4 Ways to Write a Paper in a Hurry

How does one write a paper when there really isn’t time?

I had a chapter due next week that I thought was due next month. Obviously, when I realized that yesterday, I needed to get it in gear. Let me start by saying that I have finished it, but quickly let you know that it was a chapter for a textbook and was limited to approximately 1750 words. (I actually wrote 2500, which I kept as a separate file, and then shortened the chapter for publication.)

All that to say, I know whereof I speak.

1. Write on something you already know well.
This worked for me because the chapter I had contracted to write on was something I teach regularly and have already published work on. It will work for you if it is a topic that you have studied or enjoy or know a lot about, even if you have to stretch what you know for the paper.

It also means I already have entire file folders (both real and virtual) on the topic that I can access for ideas, details, or examples.

2. Write on the computer.
That’s not an easy thing for many people. I know I prefer paper drafts. But when I am in a hurry, I write on the computer.

Writing on the computer allows me to add, subtract, multiply, and divide. What? You didn’t know English was math? It is. Writing on the computer allows me to add information easily, subtract words or sections, multiply the copies of the text (so that if I decide in three hours I needed that paragraph after all, I still have it), and divide paragraphs or sections if they get too unwieldy.

It also allows me to immediately search the web if I’m not sure, for example, how many major digressions there are in Beowulf. (Which, by the way, was a fruitless search because the digressions aren’t categorized into major and minor by anyone I could find easily.) Plus, if I use Google Scholar, then I can find articles which my library has never even heard of and–if they look useful enough–purchase them immediately. (Note: This can get expensive, obviously, but this is for fast work, not cheap work.)

You have to be careful on searches because you can end up chasing a rabbit through Wonderland without getting anywhere useful.

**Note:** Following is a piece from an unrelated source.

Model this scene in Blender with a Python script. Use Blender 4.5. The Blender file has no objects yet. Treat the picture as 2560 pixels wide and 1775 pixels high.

I had 179 different websites I looked at online for this chapter. –I didn’t count them at the time, but went back through my history just now to check.– Some of those are still open because the information was very useful for something else but not so much for my chapter. I added two PDFs to my virtual folders while I was searching as well.

Don’t look at too many things (how many that will be depends on how well you know your subject, how long you have to write, and whether you can stay focused). If you are in a hurry, you can’t spend too much time on a scavenger hunt. I abandoned two ideas I really wanted to write on (animals and religion) because I needed to get the work done.

Working on the computer also allows me to make sure that my spelling is correct and that the words mean what I think they mean. (What? You thought English teachers were always sure of those things? Nope. But my spelling was correct, even when the computer didn’t recognize the words, and the words did mean what I thought they meant… this time.)

3. Write an outline and follow it.
In this I was unusually blessed. The chapter came with an outline I had to follow. The outline didn’t say what to write for each section, I had to figure that out, but it did keep me focused on my topics: theme, character, history, context, etc.

Note: I went back to check another work I wrote, just now, and found that it had misspelled a name with spell check (so I have about 30 misspellings of Posthumus from Cymbeline) and I missed a s-v agreement issue when I changed a sentence. OUCH.

4. Don’t try to do everything.
I had a limited number of words I could write and a limited number of hours to write them in. I skipped major topics that I would have liked to have written individual papers on in the interests of getting the work done.

Does that mean I didn’t do the work well?

No, it doesn’t. It means that I concentrated on the aspects of the topic that I could already write a chapter on (with perhaps some access to my notes and a few fact-checking forays into the net). And I chose to not write about what I knew I couldn’t do quickly or that I would be unhappy with if I shortened.

That is one good thing about writing. If I want to write more later, I can. While I won’t be able to publish it in that chapter, I can use it in my classroom or somewhere else. Knowing that helps me to stay focused on getting the paper done.